'''
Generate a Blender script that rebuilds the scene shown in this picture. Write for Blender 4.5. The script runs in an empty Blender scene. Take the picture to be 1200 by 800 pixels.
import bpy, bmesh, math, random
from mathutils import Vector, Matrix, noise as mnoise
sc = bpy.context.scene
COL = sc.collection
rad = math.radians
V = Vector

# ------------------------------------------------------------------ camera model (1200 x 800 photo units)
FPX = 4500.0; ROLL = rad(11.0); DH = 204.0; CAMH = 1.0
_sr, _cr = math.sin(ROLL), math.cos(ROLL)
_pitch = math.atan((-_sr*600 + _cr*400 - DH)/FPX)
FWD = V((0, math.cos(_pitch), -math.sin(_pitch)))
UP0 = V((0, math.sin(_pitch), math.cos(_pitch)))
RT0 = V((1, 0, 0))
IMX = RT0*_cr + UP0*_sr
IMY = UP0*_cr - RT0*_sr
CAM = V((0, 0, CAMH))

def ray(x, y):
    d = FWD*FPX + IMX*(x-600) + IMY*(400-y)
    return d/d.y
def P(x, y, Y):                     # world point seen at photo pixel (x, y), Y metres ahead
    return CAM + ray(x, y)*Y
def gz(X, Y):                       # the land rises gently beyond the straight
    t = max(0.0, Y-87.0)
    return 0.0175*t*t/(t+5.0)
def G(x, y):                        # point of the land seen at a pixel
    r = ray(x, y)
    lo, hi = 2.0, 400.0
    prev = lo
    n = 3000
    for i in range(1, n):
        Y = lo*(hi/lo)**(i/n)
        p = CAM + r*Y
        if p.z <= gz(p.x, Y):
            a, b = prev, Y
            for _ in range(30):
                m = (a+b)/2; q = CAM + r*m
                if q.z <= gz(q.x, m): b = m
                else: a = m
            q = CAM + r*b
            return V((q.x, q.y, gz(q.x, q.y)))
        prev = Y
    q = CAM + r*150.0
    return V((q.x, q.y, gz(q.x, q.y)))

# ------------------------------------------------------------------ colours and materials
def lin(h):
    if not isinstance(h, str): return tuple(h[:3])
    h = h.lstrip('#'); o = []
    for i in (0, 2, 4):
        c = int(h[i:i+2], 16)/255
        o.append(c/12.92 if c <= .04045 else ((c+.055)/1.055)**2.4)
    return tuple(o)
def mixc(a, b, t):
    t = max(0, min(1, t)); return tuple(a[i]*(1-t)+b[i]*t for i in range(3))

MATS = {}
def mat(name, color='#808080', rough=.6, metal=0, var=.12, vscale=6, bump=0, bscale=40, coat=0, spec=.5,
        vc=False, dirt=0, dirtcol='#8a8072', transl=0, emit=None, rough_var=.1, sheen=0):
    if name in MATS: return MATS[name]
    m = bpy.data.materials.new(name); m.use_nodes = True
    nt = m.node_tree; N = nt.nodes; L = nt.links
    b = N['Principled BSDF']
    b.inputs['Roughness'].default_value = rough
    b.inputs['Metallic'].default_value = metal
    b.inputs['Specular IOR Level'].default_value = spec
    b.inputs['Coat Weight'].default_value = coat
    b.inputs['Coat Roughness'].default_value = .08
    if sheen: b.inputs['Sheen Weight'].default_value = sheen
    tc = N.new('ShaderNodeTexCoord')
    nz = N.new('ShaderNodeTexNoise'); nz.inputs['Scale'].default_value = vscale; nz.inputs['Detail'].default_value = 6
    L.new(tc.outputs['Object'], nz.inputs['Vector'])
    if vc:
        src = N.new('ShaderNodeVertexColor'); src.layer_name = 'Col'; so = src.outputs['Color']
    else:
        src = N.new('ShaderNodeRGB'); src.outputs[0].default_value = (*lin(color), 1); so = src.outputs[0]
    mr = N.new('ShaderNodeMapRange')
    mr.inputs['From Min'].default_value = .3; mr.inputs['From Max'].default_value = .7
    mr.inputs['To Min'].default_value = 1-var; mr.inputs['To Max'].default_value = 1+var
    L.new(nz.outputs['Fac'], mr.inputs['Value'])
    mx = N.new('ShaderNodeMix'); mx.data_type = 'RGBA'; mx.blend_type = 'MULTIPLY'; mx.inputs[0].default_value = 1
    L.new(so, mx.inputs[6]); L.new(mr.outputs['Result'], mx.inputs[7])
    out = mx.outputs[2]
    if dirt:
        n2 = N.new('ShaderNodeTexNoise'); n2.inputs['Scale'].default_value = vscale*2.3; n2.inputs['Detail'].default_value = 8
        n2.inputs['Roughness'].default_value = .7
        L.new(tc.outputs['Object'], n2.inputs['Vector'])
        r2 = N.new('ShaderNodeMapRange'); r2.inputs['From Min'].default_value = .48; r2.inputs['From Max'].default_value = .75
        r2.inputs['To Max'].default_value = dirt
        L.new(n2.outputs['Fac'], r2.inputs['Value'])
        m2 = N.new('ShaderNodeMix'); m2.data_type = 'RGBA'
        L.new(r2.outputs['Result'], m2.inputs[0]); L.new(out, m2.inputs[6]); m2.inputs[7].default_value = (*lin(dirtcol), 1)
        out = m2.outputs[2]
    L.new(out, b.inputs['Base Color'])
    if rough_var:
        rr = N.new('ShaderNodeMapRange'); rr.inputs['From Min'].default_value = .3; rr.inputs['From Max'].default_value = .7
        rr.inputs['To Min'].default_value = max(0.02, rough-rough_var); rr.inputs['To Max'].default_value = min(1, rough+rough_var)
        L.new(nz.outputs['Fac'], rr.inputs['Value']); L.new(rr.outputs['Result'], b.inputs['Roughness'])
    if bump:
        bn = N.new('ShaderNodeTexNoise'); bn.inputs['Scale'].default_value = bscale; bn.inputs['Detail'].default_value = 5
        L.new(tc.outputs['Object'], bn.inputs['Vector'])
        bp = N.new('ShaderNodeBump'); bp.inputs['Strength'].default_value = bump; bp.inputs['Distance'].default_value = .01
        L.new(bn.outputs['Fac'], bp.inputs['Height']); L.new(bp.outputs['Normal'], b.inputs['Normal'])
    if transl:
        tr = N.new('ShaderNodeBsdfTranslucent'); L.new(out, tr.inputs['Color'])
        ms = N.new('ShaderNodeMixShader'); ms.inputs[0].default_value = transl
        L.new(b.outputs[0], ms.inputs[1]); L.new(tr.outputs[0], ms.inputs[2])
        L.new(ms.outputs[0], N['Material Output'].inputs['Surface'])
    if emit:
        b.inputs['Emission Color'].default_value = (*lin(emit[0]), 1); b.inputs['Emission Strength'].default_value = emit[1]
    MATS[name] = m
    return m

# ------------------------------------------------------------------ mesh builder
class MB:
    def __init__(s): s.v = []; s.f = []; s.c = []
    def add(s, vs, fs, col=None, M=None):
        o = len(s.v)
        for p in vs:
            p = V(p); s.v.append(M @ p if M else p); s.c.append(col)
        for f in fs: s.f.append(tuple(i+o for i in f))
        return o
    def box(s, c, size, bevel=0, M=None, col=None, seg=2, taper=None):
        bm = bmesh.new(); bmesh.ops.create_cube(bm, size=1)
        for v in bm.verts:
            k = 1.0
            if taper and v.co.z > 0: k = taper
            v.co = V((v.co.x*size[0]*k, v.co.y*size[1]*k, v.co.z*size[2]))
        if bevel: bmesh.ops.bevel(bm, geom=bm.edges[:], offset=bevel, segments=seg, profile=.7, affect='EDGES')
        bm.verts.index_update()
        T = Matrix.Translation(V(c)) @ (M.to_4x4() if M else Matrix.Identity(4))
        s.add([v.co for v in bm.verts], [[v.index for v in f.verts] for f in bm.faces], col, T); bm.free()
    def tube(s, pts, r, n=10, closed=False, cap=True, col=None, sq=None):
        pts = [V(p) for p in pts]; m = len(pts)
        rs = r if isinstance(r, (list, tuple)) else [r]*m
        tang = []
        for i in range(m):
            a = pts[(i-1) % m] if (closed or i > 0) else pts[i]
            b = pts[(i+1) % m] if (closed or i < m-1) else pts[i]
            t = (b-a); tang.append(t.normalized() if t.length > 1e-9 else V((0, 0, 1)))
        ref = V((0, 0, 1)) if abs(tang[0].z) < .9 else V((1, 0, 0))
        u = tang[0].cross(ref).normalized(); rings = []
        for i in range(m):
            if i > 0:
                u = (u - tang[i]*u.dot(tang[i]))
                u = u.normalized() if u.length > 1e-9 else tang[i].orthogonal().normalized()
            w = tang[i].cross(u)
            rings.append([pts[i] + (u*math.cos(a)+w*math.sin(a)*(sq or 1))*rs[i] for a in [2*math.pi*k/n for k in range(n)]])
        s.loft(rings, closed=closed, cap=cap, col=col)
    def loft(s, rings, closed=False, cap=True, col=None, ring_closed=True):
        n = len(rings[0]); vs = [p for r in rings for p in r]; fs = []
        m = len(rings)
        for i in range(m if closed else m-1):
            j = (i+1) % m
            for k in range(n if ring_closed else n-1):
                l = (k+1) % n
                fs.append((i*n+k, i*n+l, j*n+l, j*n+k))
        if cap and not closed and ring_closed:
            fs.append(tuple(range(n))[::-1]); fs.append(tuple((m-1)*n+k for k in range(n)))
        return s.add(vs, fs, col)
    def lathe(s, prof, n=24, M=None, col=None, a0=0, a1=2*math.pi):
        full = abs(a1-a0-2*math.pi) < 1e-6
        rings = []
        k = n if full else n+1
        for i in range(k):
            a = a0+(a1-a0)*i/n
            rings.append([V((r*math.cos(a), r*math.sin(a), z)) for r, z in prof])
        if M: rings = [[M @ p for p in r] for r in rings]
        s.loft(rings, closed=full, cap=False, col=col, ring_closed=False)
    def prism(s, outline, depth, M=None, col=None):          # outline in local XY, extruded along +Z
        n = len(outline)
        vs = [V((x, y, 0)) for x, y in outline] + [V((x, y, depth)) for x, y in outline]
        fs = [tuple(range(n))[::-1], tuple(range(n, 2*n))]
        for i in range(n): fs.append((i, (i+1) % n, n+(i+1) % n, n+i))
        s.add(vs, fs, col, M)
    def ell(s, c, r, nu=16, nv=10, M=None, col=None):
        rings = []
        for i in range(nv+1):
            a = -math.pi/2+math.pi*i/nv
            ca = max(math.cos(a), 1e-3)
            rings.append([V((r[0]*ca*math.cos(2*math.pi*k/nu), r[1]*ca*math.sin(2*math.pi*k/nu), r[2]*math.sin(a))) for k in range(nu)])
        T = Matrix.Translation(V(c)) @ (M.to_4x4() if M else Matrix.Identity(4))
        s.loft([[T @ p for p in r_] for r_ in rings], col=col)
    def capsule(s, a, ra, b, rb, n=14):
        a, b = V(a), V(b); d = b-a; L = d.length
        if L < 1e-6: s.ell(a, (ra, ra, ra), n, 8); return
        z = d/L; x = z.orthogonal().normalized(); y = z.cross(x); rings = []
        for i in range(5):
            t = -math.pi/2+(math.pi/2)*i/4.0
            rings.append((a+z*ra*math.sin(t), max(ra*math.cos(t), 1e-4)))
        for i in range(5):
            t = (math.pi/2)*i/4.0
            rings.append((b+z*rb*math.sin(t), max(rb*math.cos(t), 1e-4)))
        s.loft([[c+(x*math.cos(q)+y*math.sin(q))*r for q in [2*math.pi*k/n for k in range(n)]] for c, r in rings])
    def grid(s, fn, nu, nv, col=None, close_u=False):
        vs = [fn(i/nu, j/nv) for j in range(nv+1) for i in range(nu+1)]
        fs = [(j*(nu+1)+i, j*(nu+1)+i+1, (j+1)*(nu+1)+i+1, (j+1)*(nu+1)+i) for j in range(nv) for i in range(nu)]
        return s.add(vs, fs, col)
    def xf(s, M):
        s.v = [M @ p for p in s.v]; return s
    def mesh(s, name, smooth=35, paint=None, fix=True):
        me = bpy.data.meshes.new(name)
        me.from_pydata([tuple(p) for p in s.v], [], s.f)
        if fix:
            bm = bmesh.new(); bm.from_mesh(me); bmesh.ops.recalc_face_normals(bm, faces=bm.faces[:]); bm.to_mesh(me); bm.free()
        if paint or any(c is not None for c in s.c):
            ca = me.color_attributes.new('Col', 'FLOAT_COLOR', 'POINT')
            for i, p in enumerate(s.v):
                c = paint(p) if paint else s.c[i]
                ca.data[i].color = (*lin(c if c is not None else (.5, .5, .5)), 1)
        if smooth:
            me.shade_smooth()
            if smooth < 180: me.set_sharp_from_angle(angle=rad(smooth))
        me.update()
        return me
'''
* **What to work on**
Restate word for word only the lines running from the beginning of the data to the line holding "CAM = V((0, 0, CAMH))", both included.

* **Answer for this exercise**
Generate a Blender script that rebuilds the scene shown in this picture. Write for Blender 4.5. The script runs in an empty Blender scene. Take the picture to be 1200 by 800 pixels.
import bpy, bmesh, math, random
from mathutils import Vector, Matrix, noise as mnoise
sc = bpy.context.scene
COL = sc.collection
rad = math.radians
V = Vector

# ------------------------------------------------------------------ camera model (1200 x 800 photo units)
FPX = 4500.0; ROLL = rad(11.0); DH = 204.0; CAMH = 1.0
_sr, _cr = math.sin(ROLL), math.cos(ROLL)
_pitch = math.atan((-_sr*600 + _cr*400 - DH)/FPX)
FWD = V((0, math.cos(_pitch), -math.sin(_pitch)))
UP0 = V((0, math.sin(_pitch), math.cos(_pitch)))
RT0 = V((1, 0, 0))
IMX = RT0*_cr + UP0*_sr
IMY = UP0*_cr - RT0*_sr
CAM = V((0, 0, CAMH))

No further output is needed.